DIRECTION: Transcribe the stretch of entries below from the line with "tr = nd(nt, 'ShaderNodeBsdfTransparent');" through the line with "out = y.outputs[0]", exactly and with both ends included; leave out all other lines.

TASK INPUTS:

• • • • •

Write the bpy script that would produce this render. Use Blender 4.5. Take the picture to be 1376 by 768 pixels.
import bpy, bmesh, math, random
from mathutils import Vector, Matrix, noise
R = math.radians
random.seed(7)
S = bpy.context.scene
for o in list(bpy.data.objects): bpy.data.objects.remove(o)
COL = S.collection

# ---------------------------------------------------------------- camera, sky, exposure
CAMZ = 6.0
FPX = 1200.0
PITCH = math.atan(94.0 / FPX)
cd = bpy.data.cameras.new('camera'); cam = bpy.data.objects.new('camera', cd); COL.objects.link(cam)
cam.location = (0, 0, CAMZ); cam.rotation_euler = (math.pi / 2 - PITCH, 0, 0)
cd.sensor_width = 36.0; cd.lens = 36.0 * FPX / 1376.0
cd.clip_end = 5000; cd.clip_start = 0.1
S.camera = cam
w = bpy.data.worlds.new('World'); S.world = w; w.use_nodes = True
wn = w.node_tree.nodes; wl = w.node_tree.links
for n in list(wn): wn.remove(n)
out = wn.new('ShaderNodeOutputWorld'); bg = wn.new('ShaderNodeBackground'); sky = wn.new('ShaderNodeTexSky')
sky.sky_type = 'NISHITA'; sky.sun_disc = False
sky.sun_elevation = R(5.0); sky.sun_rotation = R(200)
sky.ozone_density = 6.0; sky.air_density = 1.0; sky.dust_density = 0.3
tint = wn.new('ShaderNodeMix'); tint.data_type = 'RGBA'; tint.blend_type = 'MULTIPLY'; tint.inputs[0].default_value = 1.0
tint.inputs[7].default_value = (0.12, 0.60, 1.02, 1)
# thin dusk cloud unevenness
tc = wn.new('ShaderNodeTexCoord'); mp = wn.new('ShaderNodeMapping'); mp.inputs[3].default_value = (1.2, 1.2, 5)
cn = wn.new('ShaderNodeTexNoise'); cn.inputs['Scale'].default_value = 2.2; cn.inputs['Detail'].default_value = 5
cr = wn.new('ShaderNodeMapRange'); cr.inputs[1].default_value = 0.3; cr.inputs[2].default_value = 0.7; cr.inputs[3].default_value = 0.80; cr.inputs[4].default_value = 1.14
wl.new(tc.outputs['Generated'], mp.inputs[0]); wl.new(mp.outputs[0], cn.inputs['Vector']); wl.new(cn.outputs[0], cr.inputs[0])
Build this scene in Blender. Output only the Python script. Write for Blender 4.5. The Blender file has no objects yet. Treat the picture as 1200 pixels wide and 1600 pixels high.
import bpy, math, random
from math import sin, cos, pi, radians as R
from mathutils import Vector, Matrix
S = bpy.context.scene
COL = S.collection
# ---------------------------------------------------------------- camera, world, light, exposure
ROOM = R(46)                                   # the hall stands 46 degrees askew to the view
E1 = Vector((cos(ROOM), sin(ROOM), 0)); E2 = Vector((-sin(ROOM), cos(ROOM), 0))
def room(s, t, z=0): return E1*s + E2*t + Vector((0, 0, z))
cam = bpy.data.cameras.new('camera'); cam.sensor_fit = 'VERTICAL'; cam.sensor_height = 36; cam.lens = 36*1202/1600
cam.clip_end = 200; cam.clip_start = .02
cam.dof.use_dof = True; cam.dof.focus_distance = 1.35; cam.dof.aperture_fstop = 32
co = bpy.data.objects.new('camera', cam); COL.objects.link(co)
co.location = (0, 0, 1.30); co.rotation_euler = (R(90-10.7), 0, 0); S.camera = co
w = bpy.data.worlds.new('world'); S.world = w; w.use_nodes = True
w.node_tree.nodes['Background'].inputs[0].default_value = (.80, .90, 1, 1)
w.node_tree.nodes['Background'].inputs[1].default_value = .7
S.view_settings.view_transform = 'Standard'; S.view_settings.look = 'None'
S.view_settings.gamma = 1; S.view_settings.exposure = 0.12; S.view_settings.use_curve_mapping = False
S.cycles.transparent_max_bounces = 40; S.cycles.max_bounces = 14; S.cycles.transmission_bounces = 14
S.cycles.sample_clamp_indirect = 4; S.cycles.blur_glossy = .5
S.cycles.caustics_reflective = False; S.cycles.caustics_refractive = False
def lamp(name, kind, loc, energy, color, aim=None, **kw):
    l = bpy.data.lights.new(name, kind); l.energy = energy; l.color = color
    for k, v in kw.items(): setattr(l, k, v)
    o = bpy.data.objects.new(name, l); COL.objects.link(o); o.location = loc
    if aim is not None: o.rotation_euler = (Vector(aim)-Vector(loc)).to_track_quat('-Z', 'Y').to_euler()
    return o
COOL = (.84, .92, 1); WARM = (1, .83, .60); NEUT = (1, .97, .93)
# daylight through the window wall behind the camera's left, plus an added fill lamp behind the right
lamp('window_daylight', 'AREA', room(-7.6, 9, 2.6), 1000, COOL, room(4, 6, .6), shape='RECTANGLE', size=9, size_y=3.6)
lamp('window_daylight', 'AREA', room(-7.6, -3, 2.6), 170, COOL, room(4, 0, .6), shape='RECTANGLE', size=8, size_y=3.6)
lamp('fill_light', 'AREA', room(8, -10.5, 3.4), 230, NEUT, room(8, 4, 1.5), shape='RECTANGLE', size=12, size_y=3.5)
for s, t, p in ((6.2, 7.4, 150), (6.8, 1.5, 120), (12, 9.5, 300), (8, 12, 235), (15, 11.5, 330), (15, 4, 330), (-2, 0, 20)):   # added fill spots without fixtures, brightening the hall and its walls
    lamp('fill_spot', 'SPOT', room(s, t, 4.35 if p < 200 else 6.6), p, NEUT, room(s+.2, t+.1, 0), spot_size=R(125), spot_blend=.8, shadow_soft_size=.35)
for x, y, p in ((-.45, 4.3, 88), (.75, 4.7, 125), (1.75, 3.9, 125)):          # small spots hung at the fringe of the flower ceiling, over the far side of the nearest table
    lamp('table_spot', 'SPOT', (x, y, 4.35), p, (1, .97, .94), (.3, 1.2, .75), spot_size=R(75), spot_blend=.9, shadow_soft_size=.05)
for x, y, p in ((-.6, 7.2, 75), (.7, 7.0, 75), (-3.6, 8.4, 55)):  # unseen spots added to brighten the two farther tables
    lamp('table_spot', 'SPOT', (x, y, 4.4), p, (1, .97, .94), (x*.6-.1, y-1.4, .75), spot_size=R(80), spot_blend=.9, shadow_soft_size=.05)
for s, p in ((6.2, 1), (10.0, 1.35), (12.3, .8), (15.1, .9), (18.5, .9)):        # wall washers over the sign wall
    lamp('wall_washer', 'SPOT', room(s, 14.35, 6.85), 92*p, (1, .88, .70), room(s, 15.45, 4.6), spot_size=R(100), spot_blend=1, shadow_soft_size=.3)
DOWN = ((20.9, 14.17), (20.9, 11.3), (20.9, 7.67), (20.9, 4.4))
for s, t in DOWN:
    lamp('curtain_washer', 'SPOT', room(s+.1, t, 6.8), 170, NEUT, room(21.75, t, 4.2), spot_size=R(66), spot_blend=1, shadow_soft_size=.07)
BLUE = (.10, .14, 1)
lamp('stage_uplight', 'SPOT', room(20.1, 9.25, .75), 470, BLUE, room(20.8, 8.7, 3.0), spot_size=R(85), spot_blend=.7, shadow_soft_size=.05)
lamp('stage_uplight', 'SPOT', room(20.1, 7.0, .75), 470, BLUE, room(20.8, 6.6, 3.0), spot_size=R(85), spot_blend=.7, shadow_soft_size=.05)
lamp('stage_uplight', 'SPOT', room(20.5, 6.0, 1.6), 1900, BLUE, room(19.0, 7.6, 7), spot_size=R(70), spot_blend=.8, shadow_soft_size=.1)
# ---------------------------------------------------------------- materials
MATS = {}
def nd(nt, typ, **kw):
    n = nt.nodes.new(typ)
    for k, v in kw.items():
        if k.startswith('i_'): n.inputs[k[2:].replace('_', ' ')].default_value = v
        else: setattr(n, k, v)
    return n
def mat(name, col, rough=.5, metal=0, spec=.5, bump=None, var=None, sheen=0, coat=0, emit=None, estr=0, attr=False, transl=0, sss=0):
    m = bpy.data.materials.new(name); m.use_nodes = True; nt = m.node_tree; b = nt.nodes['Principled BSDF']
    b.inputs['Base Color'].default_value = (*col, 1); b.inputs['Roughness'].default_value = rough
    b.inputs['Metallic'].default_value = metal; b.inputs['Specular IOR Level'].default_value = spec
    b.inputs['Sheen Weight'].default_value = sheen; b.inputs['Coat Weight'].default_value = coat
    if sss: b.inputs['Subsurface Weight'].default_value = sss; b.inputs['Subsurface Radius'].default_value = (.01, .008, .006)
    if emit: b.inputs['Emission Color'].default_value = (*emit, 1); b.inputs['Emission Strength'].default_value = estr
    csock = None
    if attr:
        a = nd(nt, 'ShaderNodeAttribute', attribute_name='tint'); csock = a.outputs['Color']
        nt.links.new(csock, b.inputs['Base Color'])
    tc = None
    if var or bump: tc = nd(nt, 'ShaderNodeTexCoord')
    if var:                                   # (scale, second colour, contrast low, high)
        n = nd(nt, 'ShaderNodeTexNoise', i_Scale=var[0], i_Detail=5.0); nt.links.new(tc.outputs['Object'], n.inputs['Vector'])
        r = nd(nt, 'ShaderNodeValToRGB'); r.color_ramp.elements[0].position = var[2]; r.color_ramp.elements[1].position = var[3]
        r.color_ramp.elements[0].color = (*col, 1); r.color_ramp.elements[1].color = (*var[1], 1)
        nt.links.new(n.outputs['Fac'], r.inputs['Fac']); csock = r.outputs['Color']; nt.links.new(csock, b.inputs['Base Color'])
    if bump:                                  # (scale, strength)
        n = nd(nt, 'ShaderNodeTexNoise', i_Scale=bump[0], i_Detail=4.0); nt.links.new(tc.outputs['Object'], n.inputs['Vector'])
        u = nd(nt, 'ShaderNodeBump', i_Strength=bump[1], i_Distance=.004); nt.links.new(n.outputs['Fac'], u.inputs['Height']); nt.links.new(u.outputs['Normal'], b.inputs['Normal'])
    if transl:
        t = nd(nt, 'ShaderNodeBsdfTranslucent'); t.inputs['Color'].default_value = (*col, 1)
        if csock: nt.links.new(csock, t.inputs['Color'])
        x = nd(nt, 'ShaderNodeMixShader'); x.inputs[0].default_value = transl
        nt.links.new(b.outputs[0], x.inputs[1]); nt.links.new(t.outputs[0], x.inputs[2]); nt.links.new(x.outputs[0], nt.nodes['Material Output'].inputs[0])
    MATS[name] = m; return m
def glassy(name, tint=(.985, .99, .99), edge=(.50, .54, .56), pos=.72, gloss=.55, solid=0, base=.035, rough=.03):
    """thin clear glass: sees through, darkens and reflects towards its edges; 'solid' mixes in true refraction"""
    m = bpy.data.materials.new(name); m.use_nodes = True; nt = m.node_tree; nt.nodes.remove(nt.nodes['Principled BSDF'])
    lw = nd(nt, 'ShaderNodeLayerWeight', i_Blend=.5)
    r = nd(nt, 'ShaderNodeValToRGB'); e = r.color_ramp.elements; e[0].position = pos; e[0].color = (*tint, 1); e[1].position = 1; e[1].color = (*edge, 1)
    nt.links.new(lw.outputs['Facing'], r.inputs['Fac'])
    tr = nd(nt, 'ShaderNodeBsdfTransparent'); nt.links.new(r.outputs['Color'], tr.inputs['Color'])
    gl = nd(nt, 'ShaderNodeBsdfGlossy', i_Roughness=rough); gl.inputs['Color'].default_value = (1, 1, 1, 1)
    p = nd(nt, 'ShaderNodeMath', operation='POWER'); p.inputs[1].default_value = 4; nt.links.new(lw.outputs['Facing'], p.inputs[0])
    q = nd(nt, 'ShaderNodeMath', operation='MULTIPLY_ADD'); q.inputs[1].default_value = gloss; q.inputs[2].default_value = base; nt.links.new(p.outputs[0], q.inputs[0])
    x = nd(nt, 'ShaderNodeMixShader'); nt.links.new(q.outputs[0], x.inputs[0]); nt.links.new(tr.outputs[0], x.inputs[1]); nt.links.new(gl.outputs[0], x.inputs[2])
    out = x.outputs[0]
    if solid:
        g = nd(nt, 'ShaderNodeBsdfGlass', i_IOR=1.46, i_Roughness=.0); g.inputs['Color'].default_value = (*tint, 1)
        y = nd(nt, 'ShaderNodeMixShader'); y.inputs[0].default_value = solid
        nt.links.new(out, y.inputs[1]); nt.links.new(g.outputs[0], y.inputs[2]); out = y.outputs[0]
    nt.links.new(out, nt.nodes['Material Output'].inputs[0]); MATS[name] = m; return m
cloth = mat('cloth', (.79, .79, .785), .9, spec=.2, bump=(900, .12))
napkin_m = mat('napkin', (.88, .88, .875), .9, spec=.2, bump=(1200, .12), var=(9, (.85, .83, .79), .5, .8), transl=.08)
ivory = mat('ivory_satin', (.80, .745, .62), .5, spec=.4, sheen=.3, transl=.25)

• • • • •

TASK RESULT:
    tr = nd(nt, 'ShaderNodeBsdfTransparent'); nt.links.new(r.outputs['Color'], tr.inputs['Color'])
    gl = nd(nt, 'ShaderNodeBsdfGlossy', i_Roughness=rough); gl.inputs['Color'].default_value = (1, 1, 1, 1)
    p = nd(nt, 'ShaderNodeMath', operation='POWER'); p.inputs[1].default_value = 4; nt.links.new(lw.outputs['Facing'], p.inputs[0])
    q = nd(nt, 'ShaderNodeMath', operation='MULTIPLY_ADD'); q.inputs[1].default_value = gloss; q.inputs[2].default_value = base; nt.links.new(p.outputs[0], q.inputs[0])
    x = nd(nt, 'ShaderNodeMixShader'); nt.links.new(q.outputs[0], x.inputs[0]); nt.links.new(tr.outputs[0], x.inputs[1]); nt.links.new(gl.outputs[0], x.inputs[2])
    out = x.outputs[0]
    if solid:
        g = nd(nt, 'ShaderNodeBsdfGlass', i_IOR=1.46, i_Roughness=.0); g.inputs['Color'].default_value = (*tint, 1)
        y = nd(nt, 'ShaderNodeMixShader'); y.inputs[0].default_value = solid
        nt.links.new(out, y.inputs[1]); nt.links.new(g.outputs[0], y.inputs[2]); out = y.outputs[0]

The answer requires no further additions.